Here's the end product:

Code:

#include <stdio.h> #include <ctype.h> #define MAXCOUNT 1500 #define MAXLEN 17 #define HOR 0 #define VERT 1 void countinput(void); void helpmsg(int); void printhor(void); void printvert(void); void helpmsg(int i) { if(i == 0) { printf("Program produces histogram of word lengths in input.\n"); printf("Max word length is %d.\n", MAXLEN); printf("Input anything, hit EOF control sequence to impliment counting.\n"); printf("Defaults to horizontal output, -v will force vertical output.\n"); printf("Options:\n"); printf("-v Output vertical graph.\n"); printf("-h Print this message.\n"); exit(0); } else if(i == 1) { printf("Invalid option. Try -h for help.\n"); exit(0); } else if(i == 2) { printf("Too many options. Try -h for help.\n"); exit(0); } else printf("helpmsg: invalid argument.\n"); } int charcnt[MAXLEN]; int main(int argc, char *argv[]) { int i, scratch; for(i = 0; i < MAXLEN; i++) charcnt[i] = 0; if(*++argv == NULL) i = HOR; else if(argc > 2) helpmsg(2); else if((*argv)[1] == 'h') helpmsg(0); else if(*++*argv == 'v') i = VERT; else helpmsg(1); countinput(); for(scratch = 0; scratch < MAXLEN; scratch++) printf("%d", charcnt[scratch]); putchar('\n'); if(i == HOR) printhor(); else if(i == VERT) printvert(); else { printf("main: panic! i inequal to HOR or VERT!\n"); return 1; } return 0; } void countinput(void) { int i, c; i = 0; printf("Currently, all input(prior to hitting the EOF control sequence) must "); printf("end with a space, carriage return, or other non-alphanumeric character.\n"); printf("We apologize for this inconvenience.\n"); while((c = getchar()) != EOF) { if(c == ' ' || c == '\t') { charcnt[0]++; if(i > 0) { if(charcnt[i] < (MAXCOUNT - 1)) charcnt[i]++; i = 0; } } else if(c == '\n') { if(i > 0) { if(charcnt[i] < (MAXCOUNT - 1)) charcnt[i]++; i = 0; } } else if(isalnum(c)) i++; else { if(i > 0) { if(charcnt[i] < (MAXCOUNT - 1)) charcnt[i]++; i = 0; } } } } void printhor(void) { int i; printf("Whtspc:"); for(i = 0; i < charcnt[0]; i++) putchar('*'); printf("\nWordlen\n"); for(i = 1; i < MAXLEN; i++) { printf("\n %d", i); for(; charcnt[i] > 0; charcnt[i]--) putchar('*'); } printf("\n"); } void printvert(void) { int i, j, k = 1; printf("Whtspce"); for(i = 1; i < MAXLEN; i++) printf("%7d", i); putchar('\n'); i = 0; while(i < MAXCOUNT && k < MAXLEN) { printf("\n "); i++; k = 0; j = 0; while(j < MAXLEN) { if(charcnt[j] > 0) { printf(" * "); charcnt[j]--; } else { printf(" "); k++; } j++; } } putchar('\n'); }

If we follow the chart that Mr Dick helpfully linked to, we see that the pointer indirection and prefix increment operators have the same priority and evaluate from right to left while the equality operator has a lower precedence. With this knowledge we can deconstuct the statement:

Code:

char ** argv; if(*++*argv == 'v')

breaks down to:

Code:

char* temp1 = *argv; // if(*++*argv == 'v') ++temp1; // if(*++*argv == 'v') char temp2 = *temp1; // if(*++*argv == 'v') if (temp2 == 'v') // if(*++*argv == 'v')

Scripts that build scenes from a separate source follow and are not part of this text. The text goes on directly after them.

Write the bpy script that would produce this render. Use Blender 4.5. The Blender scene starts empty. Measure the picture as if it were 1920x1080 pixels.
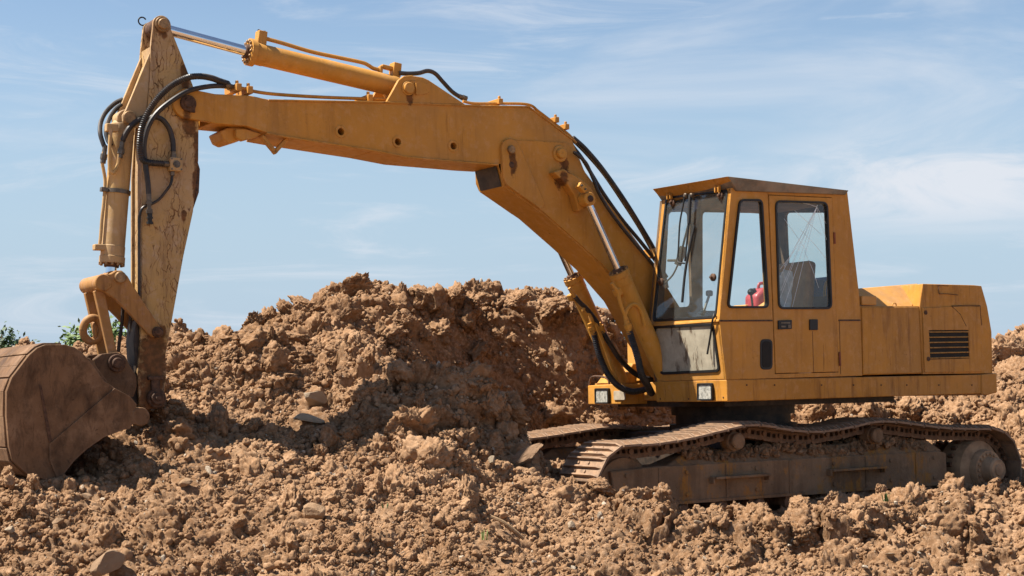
import bpy, bmesh, math, random
import numpy as np
from mathutils import Vector, Matrix, noise as mnoise
from mathutils.geometry import tessellate_polygon

random.seed(7)
np.random.seed(7)
SC = bpy.context.scene
COL = SC.collection

# ------------------------------------------------------------------ camera, sky, sun, exposure
FPX, HOR, CAMZ = 2800.0, 650.0, 1.6
cam_d = bpy.data.cameras.new('camera')
cam = bpy.data.objects.new('camera', cam_d)
COL.objects.link(cam)
cam.location = (0, 0, CAMZ)
cam.rotation_euler = (math.radians(90), 0, 0)
cam_d.sensor_width = 36.0
cam_d.lens = 36.0 * FPX / 1920.0
cam_d.shift_y = (HOR - 540.0) / 1920.0
cam_d.clip_start = 0.1
cam_d.clip_end = 6000
SC.camera = cam

SUN = Vector((-0.53, -0.045, 0.846)).normalized()
SUN_EL = math.asin(SUN.z)
sun_d = bpy.data.lights.new('sun', 'SUN')
sun = bpy.data.objects.new('sun', sun_d)
COL.objects.link(sun)
sun.rotation_euler = (-SUN).to_track_quat('-Z', 'Y').to_euler()
sun.location = SUN * 60
sun_d.energy = 5.0
sun_d.angle = math.radians(0.5)
sun_d.color = (1.0, 0.93, 0.82)

world = bpy.data.worlds.new('World')
SC.world = world
world.use_nodes = True
nt = world.node_tree
nt.nodes.clear()
N, LK = nt.nodes.new, nt.links.new
w_out = N('ShaderNodeOutputWorld')
w_bg = N('ShaderNodeBackground')
w_sky = N('ShaderNodeTexSky')
w_sky.sky_type = 'NISHITA'
w_sky.sun_disc = False
w_sky.sun_elevation = SUN_EL
w_sky.sun_rotation = math.atan2(SUN.x, SUN.y)
w_sky.altitude = 50
w_sky.air_density = 1.0
w_sky.dust_density = 0.15
w_sky.ozone_density = 2.2
w_bg.inputs['Strength'].default_value = 0.0575
# thin cirrus: noise on a high flat layer, stretched along the wind
w_tc = N('ShaderNodeTexCoord')
w_sep = N('ShaderNodeSeparateXYZ')
LK(w_tc.outputs['Generated'], w_sep.inputs[0])
w_z = N('ShaderNodeMath'); w_z.operation = 'MAXIMUM'; w_z.inputs[1].default_value = 0.0
LK(w_sep.outputs['Z'], w_z.inputs[0])
w_za = N('ShaderNodeMath'); w_za.operation = 'ADD'; w_za.inputs[1].default_value = 0.10
LK(w_z.outputs[0], w_za.inputs[0])
w_dx = N('ShaderNodeMath'); w_dx.operation = 'DIVIDE'
w_dy = N('ShaderNodeMath'); w_dy.operation = 'DIVIDE'
LK(w_sep.outputs['X'], w_dx.inputs[0]); LK(w_za.outputs[0], w_dx.inputs[1])
LK(w_sep.outputs['Y'], w_dy.inputs[0]); LK(w_za.outputs[0], w_dy.inputs[1])
w_cmb = N('ShaderNodeCombineXYZ')
LK(w_dx.outputs[0], w_cmb.inputs[0]); LK(w_dy.outputs[0], w_cmb.inputs[1])


def cloud_layer(scale, rot, loc, nscale, detail, rough, dist, lo, hi, vec=None):
    mp = N('ShaderNodeMapping')
    mp.inputs['Scale'].default_value = scale
    mp.inputs['Rotation'].default_value = (0, 0, rot)
    mp.inputs['Location'].default_value = loc
    LK(vec or w_cmb.outputs[0], mp.inputs['Vector'])
    nz = N('ShaderNodeTexNoise')
    nz.inputs['Scale'].default_value = nscale
    nz.inputs['Detail'].default_value = detail
    nz.inputs['Roughness'].default_value = rough
    nz.inputs['Distortion'].default_value = dist
    LK(mp.outputs[0], nz.inputs['Vector'])
    mr = N('ShaderNodeMapRange')
    mr.interpolation_type = 'SMOOTHSTEP'
    mr.inputs['From Min'].default_value = lo
    mr.inputs['From Max'].default_value = hi
    LK(nz.outputs['Fac'], mr.inputs['Value'])
    return mr.outputs[0]


c1 = cloud_layer((3.2, 3.2, 15), 0.10, (1.3, 4.2, 0.6), 1.0, 8, 0.60, 0.6, 0.49, 0.76, w_tc.outputs['Generated'])
c2 = cloud_layer((5.0, 5.0, 34), -0.12, (7.3, 0.6, 2.2), 1.0, 9, 0.66, 1.0, 0.48, 0.80, w_tc.outputs['Generated'])
# one broader bank of thin cloud to the right
c3 = cloud_layer((7, 7, 30), 0.06, (2.2, 3.1, 1.7), 1.0, 9, 0.62, 0.8, 0.30, 0.62, w_tc.outputs['Generated'])
w_dv = N('ShaderNodeVectorMath'); w_dv.operation = 'SUBTRACT'
w_dv.inputs[1].default_value = Vector((0.285, 0.95, 0.108)).normalized()
LK(w_tc.outputs['Generated'], w_dv.inputs[0])
w_ds = N('ShaderNodeVectorMath'); w_ds.operation = 'MULTIPLY'; w_ds.inputs[1].default_value = (1 / 0.15, 1 / 0.15, 1 / 0.042)
LK(w_dv.outputs[0], w_ds.inputs[0])
w_dl = N('ShaderNodeVectorMath'); w_dl.operation = 'LENGTH'; LK(w_ds.outputs[0], w_dl.inputs[0])
w_dm = N('ShaderNodeMapRange'); w_dm.interpolation_type = 'SMOOTHSTEP'
w_dm.inputs['From Min'].default_value = 0.2; w_dm.inputs['From Max'].default_value = 1.25
w_dm.inputs['To Min'].default_value = 1.0; w_dm.inputs['To Max'].default_value = 0.0
LK(w_dl.outputs['Value'], w_dm.inputs['Value'])
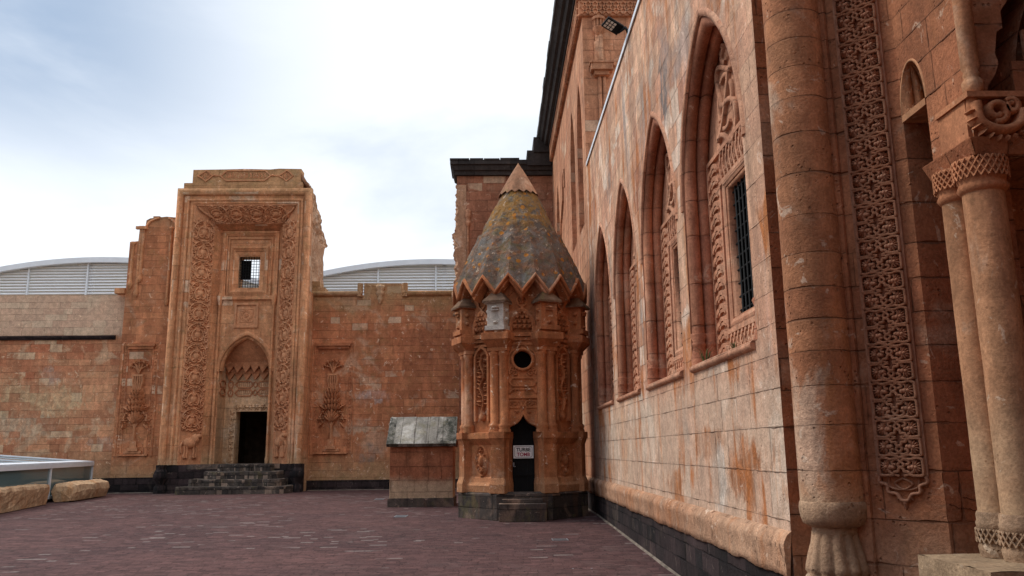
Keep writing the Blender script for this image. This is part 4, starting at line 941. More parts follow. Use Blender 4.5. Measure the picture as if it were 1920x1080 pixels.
# folded conical roof
M['tip'] = stone('roof_tip_stone', (.30, .14, .075), (.40, .21, .12), PALE, bw=0, patch=.3, chips=.6, streak=.7, lichen=.35, seed=50)
def roof_mat():
    t = NT('lichen_roof_stone')
    n1 = t.noise(1.3, 7, .62, None, .5); n2 = t.noise(4.5, 6, .62, None, .3); n3 = t.noise(30, 5, .6)
    c = t.mix(t.ss(n1, .30, .70), (.085, .060, .045), (.16, .125, .10))
    c = t.mix(t.ss(n2, .40, .72), c, (.22, .10, .052))
    n4 = t.noise(3.1, 7, .7); c = t.mix(t.m('MULTIPLY', t.ss(n4, .48, .70), .6), c, (.115, .095, .03))
    n6 = t.noise(2.2, 6, .66, t.sc(t.pos, (1, 1.4, .8))); c = t.mix(t.m('MULTIPLY', t.ss(n6, .50, .68), .6), c, (.19, .185, .17))
    vo = t.n('ShaderNodeTexVoronoi'); t.L(t.pos, vo.inputs[0]); vo.inputs['Scale'].default_value = 4.3; vo.inputs['Randomness'].default_value = 1
    d = t.m('ADD', vo.outputs['Distance'], t.m('MULTIPLY', t.m('SUBTRACT', n2, .5), .5)); c1, _, _ = t.sep(vo.outputs['Color'])
    spot = t.m('MULTIPLY', t.ss(d, .20, .30, 1., 0.), t.ss(c1, .36, .44)); c = t.mix(t.m('MULTIPLY', spot, .9), c, (.40, .15, .022))
    px, py, pz = t.sep(t.pos)
    og = t.m('MULTIPLY', t.ss(t.m('ADD', pz, t.m('MULTIPLY', n1, 1.2)), 7.9, 8.5), t.ss(n2, .38, .55)); c = t.mix(t.m('MULTIPLY', og, .6), c, (.27, .135, .025))
    n5 = t.noise(5.5, 6, .7); c = t.mix(t.ss(n5, .60, .66), c, (.42, .31, .22))
    f = t.ss(n3, .2, .8, .7, 1.25); c = t.mix(1., c, t.comb(f, f, f), 'MULTIPLY')
    t.bump(t.m('ADD', t.m('MULTIPLY', n3, .4), t.m('ADD', n2, t.m('MULTIPLY', n5, .6))), .04)
    return t.fin(c, .95, .15)
M['lichen_roof'] = roof_mat()
def fold(a):      # 0 at a peak of the zigzag, 1 at a valley
    x = (a/(2*PI)*16) % 1.0; return 1-abs(x*2-1) if False else abs(((x+.5) % 1.0)*2-1)
ZA, ZTIP = 9.74, 8.62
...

And according to self-same chart, postfix increment operators are higher priority, which confused me. However, since you've outlined this and indicate that ++ is in this case acting as a prefix operator, I'll assume that particular aspect of the chart is wrong.

So in *++*argv, working from right to left, argv is bound to by *, dereferencing the first pointer. ++ binds to that, thus incrementing the second pointer. * dereferences the incremented pointer, thus resolving to 'v'.

Logically that's what's happening, I mean, even if the underlying mechanics are a bit more complex.

I want to make absolutely sure I know this stuff as well as the back of my hand, because I know I'm going to encounter it, or possibly need to use it at some point, and I want to be prepared.

Besides, everyone and his brother tells me that to really be an outstanding C programmer, you have to be a wizard with pointers... which is exactly what I'd like to become.